(Entries with scene source code)

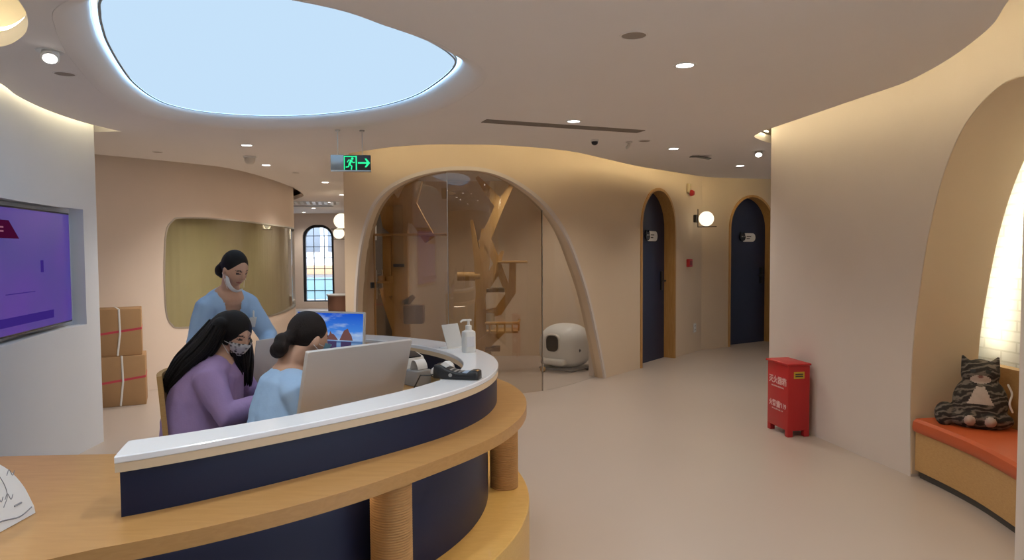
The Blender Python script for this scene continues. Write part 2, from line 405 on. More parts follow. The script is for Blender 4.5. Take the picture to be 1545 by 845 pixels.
# --- arch glazing: three panes bent along the wall
def pane_outline(a, b):
    top = [p for p in AO if a+.004 < p[0] < b-.004]
    za = np.interp(a, [p[0] for p in AO[2:]], [p[1] for p in AO[2:]]); zb = np.interp(b, [p[0] for p in AO[2:]], [p[1] for p in AO[2:]])
    out = [(a, .012)]
    if za > .03: out.append((a, za))
    out += [p for p in top if p[1] > .02]
    if zb > .03: out.append((b, zb))
    out.append((b, .012)); return out
GS = [.17, 1.317, 2.417, 3.475]
w1 = struct(obj('window_1', bent(PW, pane_outline(GS[0]+.0, GS[1]-.005), (), -.088, -.098, .12), GLASSB))
obj('glass_pane', bent(PW, pane_outline(GS[1]+.005, GS[2]-.005), (), -.088, -.098, .12), GLASSB, w1)
obj('glass_pane', bent(PW, pane_outline(GS[2]+.005, GS[3]-.0), (), -.088, -.098, .12), GLASS, w1)
bm = B()
for s in (GS[1], GS[2]):
    zt = np.interp(s, [p[0] for p in AO[2:]], [p[1] for p in AO[2:]])
    x, y = PW.at(s, -.093); a = PW.dirn(s); k = len(bm.verts); box(bm, -.004, .004, -.007, .007, .01, zt-.005)
    xform(bm, Matrix.Translation((x, y, 0)) @ Matrix.Rotation(a, 4, 'Z'), k)
obj('joint_strip', bm, METAL, w1)
bm = B(); box(bm, -.012, .012, -.02, .02, 1.1, 1.16, .003); x, y = PW.at(.37, -.06); xform(bm, Matrix.Translation((x, y, 0)) @ Matrix.Rotation(PW.dirn(.37), 4, 'Z'))
obj('lock', bm, BLACK, w1)
# side return of this wall along the hall
PH = Plan([(-1.8, 7.5), (-2.2, 9.5), (-2.62, 11.5), (-3.5, 15), (-4.3, 18)], n=8)
bm = bent(PH, rect(0, PH.len, 0, HU), (), 0, .1, .3)

struct(obj('wall_hall_right', bm, WALLB))

# --- cat room shell
bm = B(); box(bm, -1.6, 2.1, 9.75, 9.85, 0, H+.02); struct(obj('wall_cat_room_back', bm, WALL))
bm = B(); prism(bm, [(.90, 8.17), (.96, 8.14), (1.62, 9.70), (1.54, 9.76)], 0, H+.02); struct(obj('wall_cat_room_right', bm, WALLP))
PL = Plan([(-1.72, 7.62), (-1.43, 9.75)], smooth=False)
outer = [(0, 0)]+arch(.62, 1.55, 0, 2.2, 20)+[(PL.len, 0), (PL.len, H+.02), (0, H+.02)]
struct(obj('wall_cat_room_left', bent(PL, outer, (), 0, -.1, 0), WALL))
d3 = struct(obj('door_3', bent(PL, arch(.64, 1.53, .005, 2.18, 20), (), -.06, -.095, 0), mat('charcoal_door', (.045, .043, .042), .5)))
obj('frame', sweep_sz(PL, arch(.62, 1.55, 0, 2.2, 24), [(0, .012), (0, -.06), (-.04, -.06), (-.04, .012)]), WOODF, d3)
for s in (.74, .95):
    bm = B(); tube(bm, [(0, 0, .92), (0, 0, 1.25)], .011, 8)
    for z in (.96, 1.21): tube(bm, [(0, 0, z), (-.045, 0, z)], .007, 6)
    x, y = PL.at(s, -.01); xform(bm, Matrix.Translation((x, y, 0))); obj('pull_handle', bm, METAL, d3)
bm = B(); x, y = PL.at(.85, -.057); box(bm, x-.004, x+.012, y-.05, y+.05, 1.62, 1.8, .003); obj('plaque', bm, WHITEP, d3)

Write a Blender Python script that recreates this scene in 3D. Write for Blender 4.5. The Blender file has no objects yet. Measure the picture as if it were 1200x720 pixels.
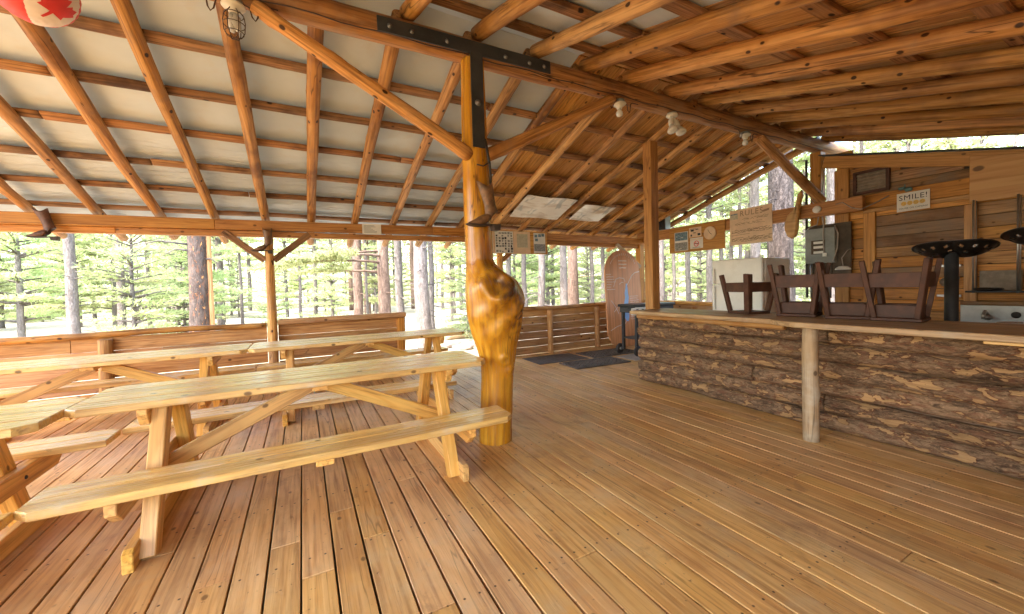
import bpy, bmesh, math, random
from mathutils import Vector, Matrix, noise
rng = random.Random(11)
sc = bpy.context.scene
COL = sc.collection
V = Vector

# ------------------------------------------------------------------ mesh builder
def frame(x, up=(0, 0, 1)):
    x = V(x).normalized(); z = V(up)
    z = z - x * z.dot(x)
    if z.length < 1e-4:
        z = V((0, 1, 0)) - x * x.y
    z.normalize(); y = z.cross(x)
    return x, y, z

class MB:
    """collects pieces of ONE part; keeps grain coordinates ('wood'), a per-piece random ('rnd') and a painted value ('dark')"""
    def __init__(s):
        s.v = []; s.w = []; s.r = []; s.d = []; s.f = []; s.m = []; s.sm = []
    def add(s, verts, faces, wood=None, rnd=None, mat=0, smooth=False, dark=None):
        n = len(s.v)
        off = V((rng.uniform(0, 60), rng.uniform(0, 60), rng.uniform(0, 60)))
        if rnd is None: rnd = rng.random()
        s.v += [V(p) for p in verts]
        s.w += [(V(p) + off) for p in (wood or verts)]
        s.r += [rnd] * len(verts)
        s.d += list(dark) if dark else [0.0] * len(verts)
        for f in faces:
            s.f.append([i + n for i in f]); s.m.append(mat); s.sm.append(smooth)
        return s
    def box(s, c, size, fr=None, bev=.004, mat=0, rnd=None, grain=None):
        a, b, d = [q / 2 for q in size]; c = V(c)
        X, Y, Z = fr or (V((1, 0, 0)), V((0, 1, 0)), V((0, 0, 1)))
        r = min(bev, a * .8, b * .8, d * .8)
        loc = []; idx = {}
        for sx in (-1, 1):
            for sy in (-1, 1):
                for sz in (-1, 1):
                    for k, p in enumerate(((sx * a, sy * (b - r), sz * (d - r)), (sx * (a - r), sy * b, sz * (d - r)), (sx * (a - r), sy * (b - r), sz * d))):
                        idx[sx, sy, sz, k] = len(loc); loc.append(p)
        F = []
        S = (-1, 1)
        for q in S:
            F.append([idx[q, -1, -1, 0], idx[q, 1, -1, 0], idx[q, 1, 1, 0], idx[q, -1, 1, 0]])
            F.append([idx[-1, q, -1, 1], idx[1, q, -1, 1], idx[1, q, 1, 1], idx[-1, q, 1, 1]])
            F.append([idx[-1, -1, q, 2], idx[1, -1, q, 2], idx[1, 1, q, 2], idx[-1, 1, q, 2]])
            for p in S:
                F.append([idx[q, p, -1, 0], idx[q, p, 1, 0], idx[q, p, 1, 1], idx[q, p, -1, 1]])
                F.append([idx[q, -1, p, 0], idx[q, 1, p, 0], idx[q, 1, p, 2], idx[q, -1, p, 2]])
                F.append([idx[-1, q, p, 1], idx[1, q, p, 1], idx[1, q, p, 2], idx[-1, q, p, 2]])
                for t in S:
                    F.append([idx[q, p, t, 0], idx[q, p, t, 1], idx[q, p, t, 2]])
        g = grain if grain is not None else max(range(3), key=lambda i: size[i])
        o = [g] + [i for i in range(3) if i != g]
        return s.add([c + X * p[0] + Y * p[1] + Z * p[2] for p in loc], F, [(p[o[0]], p[o[1]], p[o[2]]) for p in loc], rnd, mat)
    def bar(s, p0, p1, w, h, up=(0, 0, 1), bev=.004, mat=0, rnd=None):
        p0 = V(p0); p1 = V(p1); fr = frame(p1 - p0, up)
        return s.box((p0 + p1) / 2, ((p1 - p0).length, w, h), fr, bev, mat, rnd, 0)
    def prism(s, poly, h, o=(0, 0, 0), fr=None, bev=.004, mat=0, grain=0, rnd=None):
        """2D outline (counter-clockwise) in X,Y of the frame, thickness h centred on the origin along Z"""
        X, Y, Z = fr or (V((1, 0, 0)), V((0, 1, 0)), V((0, 0, 1))); o = V(o)
        n = len(poly); P = [V((p[0], p[1])) for p in poly]
        def inset(d):
            out = []
            for i in range(n):
                a = (P[i] - P[i - 1]).normalized(); b = (P[(i + 1) % n] - P[i]).normalized()
                na = V((-a.y, a.x)); nb = V((-b.y, b.x)); m = na + nb
                m = m.normalized() if m.length > 1e-5 else na
                out.append(P[i] + m * d / max(.4, m.dot(na)))
            return out
        I = inset(bev); loops = [(I, -h / 2), (P, -h / 2 + bev), (P, h / 2 - bev), (I, h / 2)]
        L = [(q.x, q.y, z) for lp, z in loops for q in lp]
        F = [list(range(n))[::-1], [3 * n + i for i in range(n)]]
        for k in range(3):
            for i in range(n):
                j = (i + 1) % n
                F.append([k * n + i, k * n + j, (k + 1) * n + j, (k + 1) * n + i])
        W = [(p[0], p[1], p[2]) if grain == 0 else (p[1], p[0], p[2]) for p in L]
        return s.add([o + X * p[0] + Y * p[1] + Z * p[2] for p in L], F, W, rnd, mat)
    def log(s, p0, p1, r0, r1=None, n=14, seg=None, wob=.01, rough=.05, knots=6, up=(0, 0, 1), mat=0, rnd=None, flat=1.0, f=1.0):
        p0 = V(p0); p1 = V(p1); r1 = r0 if r1 is None else r1
        X, Y, Z = frame(p1 - p0, up); Ln = (p1 - p0).length
        seg = seg or max(3, int(Ln / .09)); sd = rng.uniform(0, 900)
        kn = [(rng.uniform(0, Ln), rng.uniform(0, 2 * math.pi), rng.uniform(.5, 1.1)) for _ in range(int(knots * Ln))]
        vs = []; ws = []
        for i in range(seg + 1):
            t = i / seg; u = t * Ln; r = r0 + (r1 - r0) * t
            e = 1 if 0 < i < seg else .97
            cx = wob * noise.noise((u * .7, sd, 3)); cz = wob * noise.noise((u * .7, sd, 9))
            for k in range(n):
                a = 2 * math.pi * k / n
                q = r * e * (1 + rough * noise.noise((u * 1.3 * f, math.cos(a) * 1.1 + sd, math.sin(a) * 1.1)) + rough * .4 * noise.noise((u * 7 * f, math.cos(a) * 3 + sd, math.sin(a) * 3)))
                for ku, ka, ks in kn:
                    du = abs(u - ku)
                    if du < .08:
                        da = abs((a - ka + math.pi) % (2 * math.pi) - math.pi) * r
                        q += .009 * ks * math.exp(-(du / .035) ** 2 - (da / .03) ** 2)
                y = math.cos(a) * q + cx; z = math.sin(a) * q * flat + cz
                vs.append(p0 + X * u + Y * y + Z * z); ws.append((u, y, z))
        F = []
        for i in range(seg):
            for k in range(n):
                j = (k + 1) % n
                F.append([i * n + k, i * n + j, (i + 1) * n + j, (i + 1) * n + k])
        b = len(s.v); s.add(vs, F, ws, rnd, mat, True)
        s.f.append([b + k for k in range(n)][::-1]); s.m.append(mat); s.sm.append(False)
        s.f.append([b + seg * n + k for k in range(n)]); s.m.append(mat); s.sm.append(False)
        return s
    def tube(s, pts, r, n=8, mat=0, rr=None):
        pts = [V(p) for p in pts]; vs = []; F = []; N = len(pts); up = V((0, 0, 1)); ws = []; u = 0
        for i, p in enumerate(pts):
            d = (pts[min(i + 1, N - 1)] - pts[max(i - 1, 0)]).normalized()
            if i: u += (p - pts[i - 1]).length
            if abs(d.dot(up)) > .97: up = V((0, 1, 0)) if abs(d.y) < .9 else V((1, 0, 0))
            X, Y, Z = frame(d, up); up = Z
            q = rr[i] if rr else r
            for k in range(n):
                a = 2 * math.pi * k / n
                vs.append(p + Y * math.cos(a) * q + Z * math.sin(a) * q); ws.append((u, math.cos(a) * q, math.sin(a) * q))
        for i in range(N - 1):
            for k in range(n):
                j = (k + 1) % n
                F.append([i * n + k, i * n + j, (i + 1) * n + j, (i + 1) * n + k])
        F.append(list(range(n))[::-1]); F.append([(N - 1) * n + k for k in range(n)])
        return s.add(vs, F, ws, None, mat, True)
    def lathe(s, prof, o=(0, 0, 0), axis=(0, 0, 1), n=24, mat=0, smooth=True, close=True):
        Z = V(axis).normalized(); X, Y, _ = frame(V((1, 0, 0)) if abs(Z.x) < .9 else V((0, 1, 0)), Z); X = X.normalized(); Y = Z.cross(X)
        o = V(o); vs = []; F = []; N = len(prof)
        for r, z in prof:
            for k in range(n):
                a = 2 * math.pi * k / n
                vs.append(o + Z * z + X * math.cos(a) * max(r, 1e-4) + Y * math.sin(a) * max(r, 1e-4))
        for i in range(N - 1):
            for k in range(n):
                j = (k + 1) % n
                F.append([i * n + k, i * n + j, (i + 1) * n + j, (i + 1) * n + k])
        if close:
            F.append(list(range(n))[::-1]); F.append([(N - 1) * n + k for k in range(n)])
        return s.add(vs, F, None, None, mat, smooth)
    def disc(s, o, axis, r, h=.002, n=20, mat=0):
        return s.lathe([(r, 0), (r, h)], o, axis, n, mat, False)
    def pillow(s, poly, h, o, fr, mat=0, ins=.35, steps=4):
        """rounded solid from a 2D outline: layers shrink towards both faces"""
        X, Y, Z = fr; o = V(o); n = len(poly); P = [V(p) for p in poly]
        nr = []
        for i in range(n):
            a = (P[i] - P[i - 1]).normalized(); b = (P[(i + 1) % n] - P[i]).normalized()
            m = V((-a.y, a.x)) + V((-b.y, b.x)); nr.append(m.normalized() if m.length > 1e-5 else V((-a.y, a.x)))
        L = []; Ls = [math.sin(t / steps * math.pi / 2) for t in range(-steps, steps + 1)]
        for z in Ls:
            q = (1 - math.sqrt(max(0, 1 - z * z))) * ins * h
            L += [(P[i].x + nr[i].x * q, P[i].y + nr[i].y * q, z * h / 2) for i in range(n)]
        F = []; K = len(Ls)
        for k in range(K - 1):
            for i in range(n):
                j = (i + 1) % n
                F.append([k * n + i, k * n + j, (k + 1) * n + j, (k + 1) * n + i])
        s.add([o + X * p[0] + Y * p[1] + Z * p[2] for p in L], F, L, None, mat, True)
        b = len(s.v) - len(L)
        s.f.append([b + i for i in range(n)][::-1]); s.m.append(mat); s.sm.append(False)
        s.f.append([b + (K - 1) * n + i for i in range(n)]); s.m.append(mat); s.sm.append(False)
        return s
    def quad(s, a, b, c, d, mat=0, rnd=None):
        return s.add([a, b, c, d], [[0, 1, 2, 3]], None, rnd, mat)
    def text(s, txt, o, X, Y, size, mat=0, font_sp=1.0):
        """real letters (Blender's own font) laid on a plane"""
        cu = bpy.data.curves.new('lettering', 'FONT'); cu.body = txt; cu.size = size; cu.align_x = 'CENTER'; cu.align_y = 'CENTER'
        cu.space_character = font_sp; cu.resolution_u = 3
        ob = bpy.data.objects.new('lettering', cu); COL.objects.link(ob)
        dg = bpy.context.evaluated_depsgraph_get(); me = ob.evaluated_get(dg).to_mesh()
        X = V(X).normalized(); Y = V(Y).normalized(); o = V(o)
        vs = [o + X * v.co.x + Y * v.co.y for v in me.vertices]; F = [list(p.vertices) for p in me.polygons]
        ob.evaluated_get(dg).to_mesh_clear(); bpy.data.objects.remove(ob); bpy.data.curves.remove(cu)
        return s.add(vs, F, None, None, mat)
    def build(s, name, mats, parent=None, loc=None, recalc=True):
        if loc is None: loc = V((0, 0, 0))
        base = V(loc)
        par = parent; pw = V((0, 0, 0))
        while par is not None:
            pw += par.location; par = par.parent
        org = base if parent is None else pw
        me = bpy.data.meshes.new(name)
        me.from_pydata([v - org for v in s.v], [], s.f)
        for k, t, vals in (('wood', 'FLOAT_VECTOR', s.w), ('rnd', 'FLOAT', s.r), ('dark', 'FLOAT', s.d)):
            at = me.attributes.new(k, t, 'POINT')
            if t == 'FLOAT': at.data.foreach_set('value', vals)
            else: at.data.foreach_set('vector', [c for w in vals for c in w])
        mats = mats if isinstance(mats, (list, tuple)) else [mats]
        for m in mats: me.materials.append(m)
        me.polygons.foreach_set('material_index', s.m)
        me.polygons.foreach_set('use_smooth', s.sm)
        if recalc:
            bm = bmesh.new(); bm.from_mesh(me); bmesh.ops.recalc_face_normals(bm, faces=bm.faces); bm.to_mesh(me); bm.free()
        me.update()
        o = bpy.data.objects.new(name, me); COL.objects.link(o)
        if parent is not None: o.parent = parent
        else: o.location = base
        return o

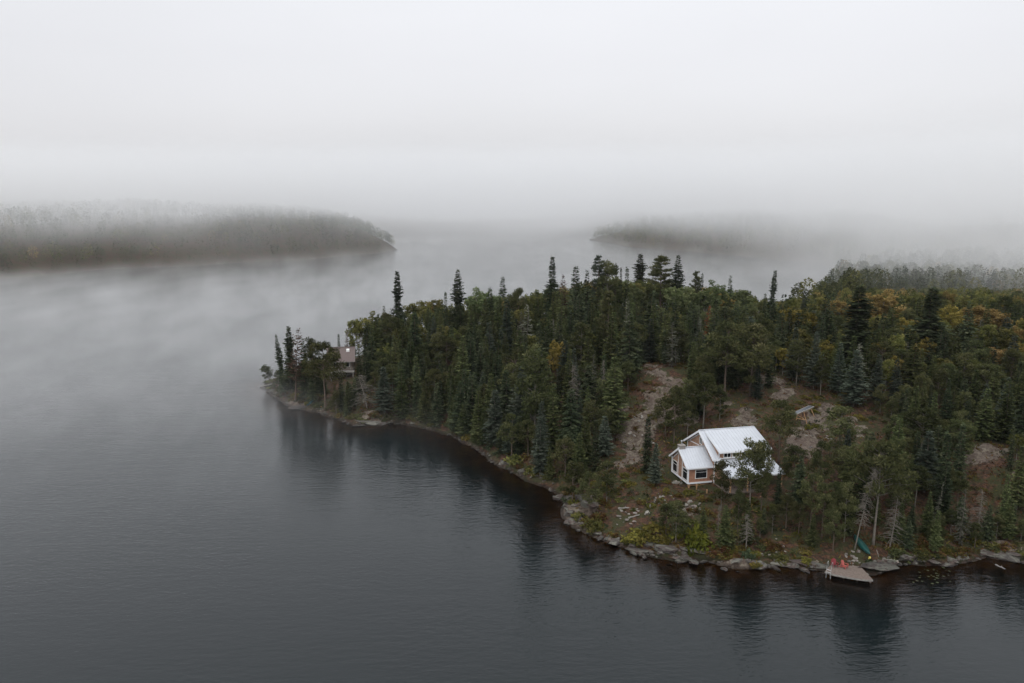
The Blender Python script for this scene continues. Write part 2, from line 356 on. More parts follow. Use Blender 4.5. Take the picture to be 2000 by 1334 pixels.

▶ TASK OBJECTIVE
Drop the images and output only the lines from the one that contains "Write a Blender" to the one that contains "return x, y, z", both included.

▶ TASK OUTPUT
Write a Blender Python script that recreates this scene in 3D. Write for Blender 4.5. The Blender file has no objects yet. Measure the picture as if it were 1200x720 pixels.
import bpy, bmesh, math, random
from mathutils import Vector, Matrix, noise
rng = random.Random(11)
sc = bpy.context.scene
COL = sc.collection
V = Vector

# ------------------------------------------------------------------ mesh builder
def frame(x, up=(0, 0, 1)):
    x = V(x).normalized(); z = V(up)
    z = z - x * z.dot(x)
    if z.length < 1e-4:
        z = V((0, 1, 0)) - x * x.y
    z.normalize(); y = z.cross(x)
    return x, y, z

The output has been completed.